I'm attempting to solve the indefinite integral
$$S\left(v\right) = 2a\sqrt{\alpha E}\int\!v^{-1/2}\left(\frac{Q^2}{2E}-v^2\right)^{1/2}\left(v^3+\alpha^3\right)^{-1/2}\left(v^3+2\alpha^3\right)^{-1/6}\,\mathrm dv$$
Because this looks like it could be a Hypergeometric integral I have defined $x\equiv\frac{2E}{Q^2}v^2$, $z\equiv -\frac{Q^2}{4E\alpha^3}v$, $a = \frac 16$, $b = \frac 23$, and $c = \frac 94$ so that it can be rewritten in the form
$$S\left(x\right) \sim \int\!\left(\frac{x}{1+\beta x^{3/2}}\right)^{1/2}x^{b-1}\left(1-x\right)^{c-b-1}\left(1-zx\right)^{-a}\,\mathrm dx$$
Clearly the last three terms in this integral look like a hypergeometric integral, but I have a leading term which messes things up.

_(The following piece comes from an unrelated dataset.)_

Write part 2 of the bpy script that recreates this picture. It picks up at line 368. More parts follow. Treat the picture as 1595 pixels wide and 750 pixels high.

Note the integral form of the Hypergeometric function I find on Wikipedia is defined as
$$B(b,c-b)\,{}_2F_1(a,b;c;z) = \int_0^1 x^{b-1} (1-x)^{c-b-1}(1-zx)^{-a} \, dx \qquad Re(c) > Re(b) > 0$$
Also, my integral is not bounded. Does anyone have any suggestions for how to solve this (or even relevant transformations which could be useful)?